In a utopian world, admissions, job applications, and investment decisions would be determined by a non-demographically descriptive identifier, such as a Social Security number. Does that sound appealing to anyone? I truly believe that crowdfunding can help us accomplish that vision. Here’s how.

We live in an open, interconnected and “flat” world. But let’s face it: When you look at the global flow of capital, an extremely high percentage of it is controlled by white males in developed countries. Is it possible that, willingly or unwillingly, those that control the money are perpetuating a loop that encourages investment in people who share their background?

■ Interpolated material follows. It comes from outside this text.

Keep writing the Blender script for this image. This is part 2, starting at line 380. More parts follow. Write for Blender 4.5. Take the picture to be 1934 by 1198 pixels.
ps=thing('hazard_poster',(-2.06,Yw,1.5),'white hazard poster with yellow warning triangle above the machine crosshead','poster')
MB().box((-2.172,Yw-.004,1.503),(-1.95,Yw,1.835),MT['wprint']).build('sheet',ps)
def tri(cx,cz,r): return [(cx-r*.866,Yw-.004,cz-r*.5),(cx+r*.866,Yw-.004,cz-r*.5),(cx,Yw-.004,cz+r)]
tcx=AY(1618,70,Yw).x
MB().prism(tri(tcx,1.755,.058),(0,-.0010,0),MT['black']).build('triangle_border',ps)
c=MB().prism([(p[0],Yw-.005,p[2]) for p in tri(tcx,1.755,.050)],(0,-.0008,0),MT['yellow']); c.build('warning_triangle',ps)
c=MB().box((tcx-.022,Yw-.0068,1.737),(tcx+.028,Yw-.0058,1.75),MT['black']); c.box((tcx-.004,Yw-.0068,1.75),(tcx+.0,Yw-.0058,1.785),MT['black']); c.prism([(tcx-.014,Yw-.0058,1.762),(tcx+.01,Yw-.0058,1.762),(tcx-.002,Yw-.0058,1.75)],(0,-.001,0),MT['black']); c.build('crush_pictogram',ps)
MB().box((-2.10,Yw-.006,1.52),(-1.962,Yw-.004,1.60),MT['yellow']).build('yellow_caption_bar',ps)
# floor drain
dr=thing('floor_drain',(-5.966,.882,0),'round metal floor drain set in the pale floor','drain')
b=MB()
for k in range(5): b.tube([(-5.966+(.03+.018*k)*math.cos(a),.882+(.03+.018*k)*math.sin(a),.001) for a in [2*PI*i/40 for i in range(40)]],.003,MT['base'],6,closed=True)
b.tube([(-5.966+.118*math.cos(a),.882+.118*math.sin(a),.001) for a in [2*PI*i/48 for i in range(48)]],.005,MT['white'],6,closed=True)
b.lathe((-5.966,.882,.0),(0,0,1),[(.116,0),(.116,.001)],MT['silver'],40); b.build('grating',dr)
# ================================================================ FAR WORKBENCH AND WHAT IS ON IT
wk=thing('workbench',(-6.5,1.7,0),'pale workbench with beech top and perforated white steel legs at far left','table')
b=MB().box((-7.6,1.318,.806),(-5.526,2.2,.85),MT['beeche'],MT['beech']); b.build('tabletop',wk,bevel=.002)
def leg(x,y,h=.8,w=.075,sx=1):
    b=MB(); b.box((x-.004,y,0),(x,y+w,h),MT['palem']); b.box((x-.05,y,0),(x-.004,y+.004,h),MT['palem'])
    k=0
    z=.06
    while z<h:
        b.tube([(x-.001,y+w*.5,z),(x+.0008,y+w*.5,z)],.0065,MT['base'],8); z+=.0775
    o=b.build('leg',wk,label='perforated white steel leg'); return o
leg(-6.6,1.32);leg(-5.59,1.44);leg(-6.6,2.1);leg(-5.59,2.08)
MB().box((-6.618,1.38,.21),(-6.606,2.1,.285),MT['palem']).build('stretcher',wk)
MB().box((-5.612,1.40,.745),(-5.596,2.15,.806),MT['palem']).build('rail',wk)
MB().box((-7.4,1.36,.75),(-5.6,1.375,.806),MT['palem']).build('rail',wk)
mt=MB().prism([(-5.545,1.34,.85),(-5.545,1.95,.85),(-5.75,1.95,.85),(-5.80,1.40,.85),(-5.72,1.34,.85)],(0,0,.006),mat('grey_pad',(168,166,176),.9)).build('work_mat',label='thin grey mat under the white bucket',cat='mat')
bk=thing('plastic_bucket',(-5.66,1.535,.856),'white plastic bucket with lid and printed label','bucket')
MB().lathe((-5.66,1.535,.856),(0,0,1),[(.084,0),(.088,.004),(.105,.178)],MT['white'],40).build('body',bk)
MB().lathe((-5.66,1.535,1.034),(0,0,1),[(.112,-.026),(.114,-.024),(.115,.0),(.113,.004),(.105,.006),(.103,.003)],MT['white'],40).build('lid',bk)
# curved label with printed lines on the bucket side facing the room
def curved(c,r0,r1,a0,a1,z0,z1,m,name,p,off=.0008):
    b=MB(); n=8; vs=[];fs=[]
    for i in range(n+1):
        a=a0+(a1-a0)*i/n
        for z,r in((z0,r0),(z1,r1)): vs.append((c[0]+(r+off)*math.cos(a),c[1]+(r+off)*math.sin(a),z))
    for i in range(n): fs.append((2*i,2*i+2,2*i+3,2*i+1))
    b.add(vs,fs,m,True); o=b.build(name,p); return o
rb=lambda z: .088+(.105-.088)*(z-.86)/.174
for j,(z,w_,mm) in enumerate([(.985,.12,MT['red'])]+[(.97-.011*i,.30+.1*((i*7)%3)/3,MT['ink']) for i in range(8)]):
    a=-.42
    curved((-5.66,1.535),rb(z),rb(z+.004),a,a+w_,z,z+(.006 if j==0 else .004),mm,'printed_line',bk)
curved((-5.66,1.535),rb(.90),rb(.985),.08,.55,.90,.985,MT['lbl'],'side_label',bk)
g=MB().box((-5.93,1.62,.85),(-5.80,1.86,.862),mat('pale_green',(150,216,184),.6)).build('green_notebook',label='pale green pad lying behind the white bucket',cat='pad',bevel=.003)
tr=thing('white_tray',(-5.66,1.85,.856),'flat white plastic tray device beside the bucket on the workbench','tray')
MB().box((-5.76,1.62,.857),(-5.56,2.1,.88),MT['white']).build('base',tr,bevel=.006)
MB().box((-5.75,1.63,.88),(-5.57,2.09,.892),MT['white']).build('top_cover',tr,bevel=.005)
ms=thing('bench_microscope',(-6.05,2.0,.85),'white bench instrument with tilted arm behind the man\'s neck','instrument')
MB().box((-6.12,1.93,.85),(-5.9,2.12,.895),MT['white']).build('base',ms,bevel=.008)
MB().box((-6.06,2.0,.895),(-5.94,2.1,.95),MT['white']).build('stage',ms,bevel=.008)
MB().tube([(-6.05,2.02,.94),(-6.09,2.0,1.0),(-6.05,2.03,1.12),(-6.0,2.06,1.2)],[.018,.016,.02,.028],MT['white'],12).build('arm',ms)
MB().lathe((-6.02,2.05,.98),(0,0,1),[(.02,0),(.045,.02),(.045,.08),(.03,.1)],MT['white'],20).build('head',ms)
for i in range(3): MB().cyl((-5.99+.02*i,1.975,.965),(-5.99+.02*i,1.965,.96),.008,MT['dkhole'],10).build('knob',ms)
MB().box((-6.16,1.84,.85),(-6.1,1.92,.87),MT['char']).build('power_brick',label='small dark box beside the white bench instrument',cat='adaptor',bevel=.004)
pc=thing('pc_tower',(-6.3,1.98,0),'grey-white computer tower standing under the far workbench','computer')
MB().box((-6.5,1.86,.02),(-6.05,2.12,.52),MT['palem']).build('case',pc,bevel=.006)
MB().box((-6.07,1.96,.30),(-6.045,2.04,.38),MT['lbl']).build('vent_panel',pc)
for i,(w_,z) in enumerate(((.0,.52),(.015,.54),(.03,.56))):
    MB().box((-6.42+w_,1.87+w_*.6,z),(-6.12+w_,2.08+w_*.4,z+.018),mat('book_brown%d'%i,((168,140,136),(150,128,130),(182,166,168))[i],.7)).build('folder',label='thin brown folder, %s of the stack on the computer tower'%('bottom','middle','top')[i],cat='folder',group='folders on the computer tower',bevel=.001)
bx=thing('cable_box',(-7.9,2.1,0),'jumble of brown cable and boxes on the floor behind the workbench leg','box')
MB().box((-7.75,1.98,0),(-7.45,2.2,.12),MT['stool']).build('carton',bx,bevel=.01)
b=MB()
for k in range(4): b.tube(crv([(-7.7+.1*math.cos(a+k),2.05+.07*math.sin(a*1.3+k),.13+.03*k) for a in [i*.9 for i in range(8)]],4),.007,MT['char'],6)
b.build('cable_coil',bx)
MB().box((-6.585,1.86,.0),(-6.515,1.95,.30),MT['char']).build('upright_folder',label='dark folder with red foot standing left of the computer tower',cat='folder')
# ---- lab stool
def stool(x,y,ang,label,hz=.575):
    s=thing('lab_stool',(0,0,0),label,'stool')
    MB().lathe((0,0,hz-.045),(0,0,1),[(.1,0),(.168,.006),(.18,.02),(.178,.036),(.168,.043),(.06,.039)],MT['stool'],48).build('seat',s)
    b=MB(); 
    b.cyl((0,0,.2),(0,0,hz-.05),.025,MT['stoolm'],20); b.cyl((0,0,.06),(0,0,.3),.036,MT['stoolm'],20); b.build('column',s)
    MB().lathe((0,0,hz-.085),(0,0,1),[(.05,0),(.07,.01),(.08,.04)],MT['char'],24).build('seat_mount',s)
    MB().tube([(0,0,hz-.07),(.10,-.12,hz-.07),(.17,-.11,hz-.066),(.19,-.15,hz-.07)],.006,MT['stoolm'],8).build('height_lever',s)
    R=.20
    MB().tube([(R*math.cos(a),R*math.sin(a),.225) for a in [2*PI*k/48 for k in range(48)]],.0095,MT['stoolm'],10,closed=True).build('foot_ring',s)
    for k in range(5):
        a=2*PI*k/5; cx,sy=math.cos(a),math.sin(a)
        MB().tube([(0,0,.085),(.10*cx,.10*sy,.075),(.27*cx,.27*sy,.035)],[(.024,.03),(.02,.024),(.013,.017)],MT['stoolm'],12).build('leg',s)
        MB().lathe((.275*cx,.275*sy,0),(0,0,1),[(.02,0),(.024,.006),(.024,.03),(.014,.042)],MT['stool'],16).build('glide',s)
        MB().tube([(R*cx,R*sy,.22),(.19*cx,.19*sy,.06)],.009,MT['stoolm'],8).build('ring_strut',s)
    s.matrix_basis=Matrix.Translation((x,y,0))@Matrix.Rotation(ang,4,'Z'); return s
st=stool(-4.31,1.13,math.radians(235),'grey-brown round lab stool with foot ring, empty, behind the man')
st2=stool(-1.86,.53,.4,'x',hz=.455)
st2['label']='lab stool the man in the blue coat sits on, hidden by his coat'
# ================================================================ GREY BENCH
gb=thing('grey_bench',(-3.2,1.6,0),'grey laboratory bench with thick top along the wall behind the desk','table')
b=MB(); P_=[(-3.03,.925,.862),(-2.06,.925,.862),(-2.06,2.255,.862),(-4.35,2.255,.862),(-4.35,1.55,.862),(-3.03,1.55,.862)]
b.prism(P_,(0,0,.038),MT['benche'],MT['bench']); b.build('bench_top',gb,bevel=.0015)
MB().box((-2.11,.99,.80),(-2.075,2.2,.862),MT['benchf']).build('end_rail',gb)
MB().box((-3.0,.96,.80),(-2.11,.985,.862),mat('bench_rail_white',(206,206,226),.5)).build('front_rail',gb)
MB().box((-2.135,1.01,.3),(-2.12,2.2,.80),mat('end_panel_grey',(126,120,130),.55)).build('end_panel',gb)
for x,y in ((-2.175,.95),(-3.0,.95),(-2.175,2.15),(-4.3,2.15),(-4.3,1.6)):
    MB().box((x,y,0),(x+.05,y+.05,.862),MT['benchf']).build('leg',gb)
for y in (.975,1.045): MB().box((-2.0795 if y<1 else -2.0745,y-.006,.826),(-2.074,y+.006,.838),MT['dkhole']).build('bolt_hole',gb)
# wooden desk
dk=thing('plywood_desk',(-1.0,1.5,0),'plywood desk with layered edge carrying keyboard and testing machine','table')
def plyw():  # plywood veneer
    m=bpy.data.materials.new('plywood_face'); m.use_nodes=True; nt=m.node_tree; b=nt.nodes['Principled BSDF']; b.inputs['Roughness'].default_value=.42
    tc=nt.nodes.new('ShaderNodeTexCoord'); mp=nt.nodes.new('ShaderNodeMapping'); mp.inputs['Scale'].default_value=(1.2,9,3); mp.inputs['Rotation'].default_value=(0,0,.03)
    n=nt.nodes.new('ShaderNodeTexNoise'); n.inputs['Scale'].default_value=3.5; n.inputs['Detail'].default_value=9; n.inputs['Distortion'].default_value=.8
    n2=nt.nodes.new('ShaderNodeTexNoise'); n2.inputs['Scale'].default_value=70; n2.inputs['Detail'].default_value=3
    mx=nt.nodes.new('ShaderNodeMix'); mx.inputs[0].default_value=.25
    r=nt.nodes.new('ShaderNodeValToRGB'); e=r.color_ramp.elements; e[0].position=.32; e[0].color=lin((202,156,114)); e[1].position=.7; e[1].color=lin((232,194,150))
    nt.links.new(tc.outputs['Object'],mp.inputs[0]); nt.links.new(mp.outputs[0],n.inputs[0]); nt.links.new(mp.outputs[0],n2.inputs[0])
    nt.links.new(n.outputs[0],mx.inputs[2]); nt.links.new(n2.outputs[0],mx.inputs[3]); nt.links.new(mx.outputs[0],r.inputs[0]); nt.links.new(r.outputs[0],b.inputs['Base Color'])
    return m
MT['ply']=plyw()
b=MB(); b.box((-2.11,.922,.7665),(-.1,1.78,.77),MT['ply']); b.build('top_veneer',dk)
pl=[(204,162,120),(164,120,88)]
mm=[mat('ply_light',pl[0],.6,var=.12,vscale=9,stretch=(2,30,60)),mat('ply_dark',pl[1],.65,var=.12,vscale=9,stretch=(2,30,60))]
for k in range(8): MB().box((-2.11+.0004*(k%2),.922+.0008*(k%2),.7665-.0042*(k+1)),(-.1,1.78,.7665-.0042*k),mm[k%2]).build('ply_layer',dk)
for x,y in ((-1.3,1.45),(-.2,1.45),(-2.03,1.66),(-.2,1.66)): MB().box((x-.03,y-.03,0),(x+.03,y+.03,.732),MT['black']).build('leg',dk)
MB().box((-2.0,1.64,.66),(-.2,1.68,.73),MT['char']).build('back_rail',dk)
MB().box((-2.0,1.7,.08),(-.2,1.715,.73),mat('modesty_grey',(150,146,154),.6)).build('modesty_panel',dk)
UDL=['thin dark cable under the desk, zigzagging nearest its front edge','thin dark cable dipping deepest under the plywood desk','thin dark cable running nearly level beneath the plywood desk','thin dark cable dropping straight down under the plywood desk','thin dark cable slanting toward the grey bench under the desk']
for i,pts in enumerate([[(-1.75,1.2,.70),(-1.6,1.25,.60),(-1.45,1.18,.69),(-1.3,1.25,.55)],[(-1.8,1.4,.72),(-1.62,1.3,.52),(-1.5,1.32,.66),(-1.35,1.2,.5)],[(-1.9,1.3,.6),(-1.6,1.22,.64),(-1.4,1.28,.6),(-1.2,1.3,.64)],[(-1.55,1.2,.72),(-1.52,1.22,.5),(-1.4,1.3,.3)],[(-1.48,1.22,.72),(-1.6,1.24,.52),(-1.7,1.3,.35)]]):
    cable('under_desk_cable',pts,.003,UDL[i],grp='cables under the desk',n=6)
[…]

Try as we might to fight it or deny it, humans are programmed with built-in biases. Some of these are crucial to our survival; some, not so good. These built-in biases are oftentimes uncontrollable by the offender, as well as debilitating to the people stereotyped. A majority of Americans still harbor prejudiced views against blacks and men tend to view females as less capable. Due to social pressures and flawed concepts like affirmative action, universities and employers are often forced to accept less-qualified candidates. In addition to angering more qualified people, initiatives like affirmative action also may hurt the very people it attempts to help.

Regardless of the flavor of bias, any time the most qualified person is not chosen for an opportunity, the entire society suffers.

What if no matter what we do to try to change our biases, they are simply too strong to change? In reality, a nameless, faceless “great idea” may indeed be easier to rally behind than the person presenting said idea.

Enter crowdfunding.

As I’ve argued before, crowdfunding provides a vehicle to change the status quo. In this case, the status quo is bias. Allow the power of the crowd to decide if an idea has merit instead of single (or small groups of) investors. The easier it is for all people in this world to shine, the more the entire world benefits.

A true free market is inherently unprejudiced. Return-on-investment knows no race, gender or creed; in fact it’s effect completely aligns itself with Martin Luther King Jr.’s dream. Given the appropriate conduit, money flows to the best ideas and the world progressively becomes a better place.

Psychology debates aside, a commonly held belief submits that we only use 10 percent of our brainpower and theorizes what we would accomplish if we operated at a higher utilization rate. Now imagine the world as a mega brain. Seven billion “neurons”. The amount of neurons (people) that have legitimate access to capital is roughly around that same 10 percent. What would our world look like if we effectively utilized 100 percent of its brainpower?